Universal Compressed Sensing of Markov Sources by Shirin Jalali, H. Vincent Poor
The main promise of compressed sensing is accurate recovery of high-dimensional structured signals from an underdetermined set of randomized linear projections. Several types of structure such as sparsity and low-rankness have already been explored in the literature. For each type of structure, a recovery algorithm has been developed based on the properties of signals with that type of structure. Such algorithms recover any signal complying with the assumed model from its sufficient number of linear projections. However, in many practical situations the underlying structure of the signal is not known, or is only partially known. Moreover, it is desirable to have recovery algorithms that can be applied to signals with different types of structure.In this paper, the problem of developing "universal" algorithms for compressed sensing of stochastic processes is studied. First, Renyi's notion of information dimension is generalized to analog stationary processes. This provides a measure of complexity for such processes and is connected to the number of measurements required for their accurate recovery. Then a minimum entropy pursuit (MEP) algorithm is proposed, and it is proven that it can reliably and robustly recover any Markov process of any order from sufficient number of randomized linear measurements, without having any prior information about the distribution of the process. An implementable version of MEP with the same performance guarantees is also provided.

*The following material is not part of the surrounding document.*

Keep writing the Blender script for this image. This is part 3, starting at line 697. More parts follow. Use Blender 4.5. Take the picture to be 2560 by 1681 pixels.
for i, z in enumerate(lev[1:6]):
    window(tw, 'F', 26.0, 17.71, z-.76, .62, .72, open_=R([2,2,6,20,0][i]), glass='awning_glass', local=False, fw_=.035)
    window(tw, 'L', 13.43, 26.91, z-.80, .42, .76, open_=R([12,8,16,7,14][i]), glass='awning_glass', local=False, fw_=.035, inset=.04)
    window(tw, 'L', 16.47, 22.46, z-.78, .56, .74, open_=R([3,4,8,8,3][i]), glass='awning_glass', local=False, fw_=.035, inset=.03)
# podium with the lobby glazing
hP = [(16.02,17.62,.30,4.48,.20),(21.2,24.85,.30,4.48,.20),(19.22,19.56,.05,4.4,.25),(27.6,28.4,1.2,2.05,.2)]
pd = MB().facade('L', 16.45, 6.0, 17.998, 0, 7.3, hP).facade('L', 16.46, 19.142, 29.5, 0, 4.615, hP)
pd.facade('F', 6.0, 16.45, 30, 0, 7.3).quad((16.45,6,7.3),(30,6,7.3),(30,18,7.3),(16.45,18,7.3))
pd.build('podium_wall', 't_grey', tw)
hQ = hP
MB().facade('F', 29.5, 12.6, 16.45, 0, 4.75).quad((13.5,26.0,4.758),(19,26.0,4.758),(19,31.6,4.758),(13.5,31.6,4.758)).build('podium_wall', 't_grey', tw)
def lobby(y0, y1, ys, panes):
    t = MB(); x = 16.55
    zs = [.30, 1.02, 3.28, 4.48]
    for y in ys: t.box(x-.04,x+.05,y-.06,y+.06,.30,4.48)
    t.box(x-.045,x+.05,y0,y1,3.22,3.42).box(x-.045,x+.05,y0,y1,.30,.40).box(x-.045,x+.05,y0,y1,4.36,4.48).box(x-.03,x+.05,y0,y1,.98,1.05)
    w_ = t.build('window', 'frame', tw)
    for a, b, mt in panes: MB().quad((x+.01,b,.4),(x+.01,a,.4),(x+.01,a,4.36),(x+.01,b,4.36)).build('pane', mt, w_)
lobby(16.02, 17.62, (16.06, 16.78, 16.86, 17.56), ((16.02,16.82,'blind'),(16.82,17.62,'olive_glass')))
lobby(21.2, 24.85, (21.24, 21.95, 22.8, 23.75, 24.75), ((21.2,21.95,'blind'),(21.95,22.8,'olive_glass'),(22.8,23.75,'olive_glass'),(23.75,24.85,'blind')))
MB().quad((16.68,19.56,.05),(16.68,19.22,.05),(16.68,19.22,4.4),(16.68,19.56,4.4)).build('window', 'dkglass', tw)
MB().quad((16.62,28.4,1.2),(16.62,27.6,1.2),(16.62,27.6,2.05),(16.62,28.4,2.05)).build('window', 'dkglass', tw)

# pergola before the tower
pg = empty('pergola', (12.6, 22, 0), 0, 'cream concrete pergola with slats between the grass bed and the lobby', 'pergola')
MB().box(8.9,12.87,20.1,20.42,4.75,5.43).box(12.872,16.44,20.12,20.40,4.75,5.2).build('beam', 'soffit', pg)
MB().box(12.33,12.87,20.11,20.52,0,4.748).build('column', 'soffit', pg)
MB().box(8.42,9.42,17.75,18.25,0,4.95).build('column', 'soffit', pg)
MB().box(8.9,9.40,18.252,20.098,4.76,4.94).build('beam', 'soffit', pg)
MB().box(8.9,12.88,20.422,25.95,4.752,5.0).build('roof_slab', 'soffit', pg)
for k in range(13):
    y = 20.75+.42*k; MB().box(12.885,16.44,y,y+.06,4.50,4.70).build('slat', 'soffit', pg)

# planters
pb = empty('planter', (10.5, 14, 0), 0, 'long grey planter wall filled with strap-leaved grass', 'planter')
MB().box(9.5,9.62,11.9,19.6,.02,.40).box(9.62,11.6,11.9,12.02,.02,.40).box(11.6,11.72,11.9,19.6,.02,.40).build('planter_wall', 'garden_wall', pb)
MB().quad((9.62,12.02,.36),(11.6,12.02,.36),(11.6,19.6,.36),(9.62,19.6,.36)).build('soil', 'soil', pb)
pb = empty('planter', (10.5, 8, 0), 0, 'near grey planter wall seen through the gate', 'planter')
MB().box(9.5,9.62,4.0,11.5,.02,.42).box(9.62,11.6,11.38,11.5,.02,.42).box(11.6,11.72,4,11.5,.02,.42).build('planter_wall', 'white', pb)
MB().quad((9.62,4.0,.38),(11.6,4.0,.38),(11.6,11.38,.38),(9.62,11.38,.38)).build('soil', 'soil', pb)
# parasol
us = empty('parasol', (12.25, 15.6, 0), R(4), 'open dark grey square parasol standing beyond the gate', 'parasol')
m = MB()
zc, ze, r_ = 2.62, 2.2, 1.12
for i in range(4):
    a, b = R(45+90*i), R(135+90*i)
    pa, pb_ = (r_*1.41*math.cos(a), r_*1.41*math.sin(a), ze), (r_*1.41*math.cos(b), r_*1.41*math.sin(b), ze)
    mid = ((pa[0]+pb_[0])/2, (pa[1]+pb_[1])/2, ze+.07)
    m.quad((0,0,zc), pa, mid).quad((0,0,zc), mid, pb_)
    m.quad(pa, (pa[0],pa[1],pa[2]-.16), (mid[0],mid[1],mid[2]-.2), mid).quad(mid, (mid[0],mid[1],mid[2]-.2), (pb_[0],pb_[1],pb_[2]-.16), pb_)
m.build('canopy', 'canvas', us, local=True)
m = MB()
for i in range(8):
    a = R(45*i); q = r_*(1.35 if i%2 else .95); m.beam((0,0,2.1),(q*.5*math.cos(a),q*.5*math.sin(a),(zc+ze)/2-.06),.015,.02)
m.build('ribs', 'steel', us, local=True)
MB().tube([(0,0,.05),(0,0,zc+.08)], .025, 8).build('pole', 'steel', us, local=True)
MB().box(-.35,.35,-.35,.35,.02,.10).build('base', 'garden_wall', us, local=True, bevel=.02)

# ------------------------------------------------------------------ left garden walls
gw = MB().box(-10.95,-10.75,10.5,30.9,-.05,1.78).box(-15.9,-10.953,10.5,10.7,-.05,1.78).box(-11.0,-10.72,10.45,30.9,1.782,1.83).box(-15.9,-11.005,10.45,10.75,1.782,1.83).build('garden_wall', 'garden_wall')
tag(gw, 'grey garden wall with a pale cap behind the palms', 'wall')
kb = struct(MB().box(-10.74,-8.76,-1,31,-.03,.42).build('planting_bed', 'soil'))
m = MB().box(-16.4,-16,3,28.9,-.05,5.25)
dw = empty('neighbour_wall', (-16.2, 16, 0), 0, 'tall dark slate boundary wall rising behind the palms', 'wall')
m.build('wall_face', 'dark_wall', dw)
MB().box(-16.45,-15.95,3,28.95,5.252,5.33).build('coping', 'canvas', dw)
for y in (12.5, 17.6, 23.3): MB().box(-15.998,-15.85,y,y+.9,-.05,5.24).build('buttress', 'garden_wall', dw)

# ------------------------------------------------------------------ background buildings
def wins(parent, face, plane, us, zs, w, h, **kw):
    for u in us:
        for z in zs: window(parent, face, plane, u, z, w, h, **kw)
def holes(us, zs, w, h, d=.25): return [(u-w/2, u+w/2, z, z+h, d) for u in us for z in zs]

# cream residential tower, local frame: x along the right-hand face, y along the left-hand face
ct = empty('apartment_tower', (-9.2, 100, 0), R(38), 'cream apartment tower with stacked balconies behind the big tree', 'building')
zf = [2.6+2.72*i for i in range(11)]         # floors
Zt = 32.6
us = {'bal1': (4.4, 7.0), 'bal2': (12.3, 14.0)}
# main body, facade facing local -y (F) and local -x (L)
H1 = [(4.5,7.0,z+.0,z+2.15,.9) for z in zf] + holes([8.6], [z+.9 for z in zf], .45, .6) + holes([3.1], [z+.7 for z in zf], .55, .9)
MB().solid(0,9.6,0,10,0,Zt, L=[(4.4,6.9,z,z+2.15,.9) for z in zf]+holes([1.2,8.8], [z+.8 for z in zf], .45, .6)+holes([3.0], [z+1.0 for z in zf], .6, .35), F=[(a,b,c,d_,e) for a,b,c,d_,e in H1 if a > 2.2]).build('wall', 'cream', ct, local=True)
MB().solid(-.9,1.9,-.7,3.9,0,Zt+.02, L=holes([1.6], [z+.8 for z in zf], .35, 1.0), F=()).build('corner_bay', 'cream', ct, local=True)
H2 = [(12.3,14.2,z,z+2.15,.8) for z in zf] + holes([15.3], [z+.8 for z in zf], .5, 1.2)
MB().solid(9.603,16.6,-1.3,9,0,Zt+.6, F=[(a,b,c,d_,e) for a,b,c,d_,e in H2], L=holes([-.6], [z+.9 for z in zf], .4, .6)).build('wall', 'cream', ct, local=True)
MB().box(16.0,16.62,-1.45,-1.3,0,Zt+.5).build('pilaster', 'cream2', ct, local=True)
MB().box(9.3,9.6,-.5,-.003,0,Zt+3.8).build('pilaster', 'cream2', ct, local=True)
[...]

A survey of uncertainty principles and some signal processing applications by Benjamin Ricaud, Bruno Torresani
The goal of this paper is to review the main trends in the domain of uncertainty principles and localization, emphasize their mutual connections and investigate practical consequences. The discussion is strongly oriented towards, and motivated by signal processing problems, from which significant advances have been made recently. Relations with sparse approximation and coding problems are emphasized.
Generalized versions of the entropic (Hirschman-Beckner) and support (Elad-Bruckstein) uncertainty principle are presented for frames representations. Moreover, a sharpened version of the support inequality has been obtained by introducing a generalization of the coherence. In the finite dimensional case and under certain conditions, minimizers of this inequalities are given as constant functions on their support. In addition, ℓp-norms inequalities are introduced as byproducts of the entropic inequalities.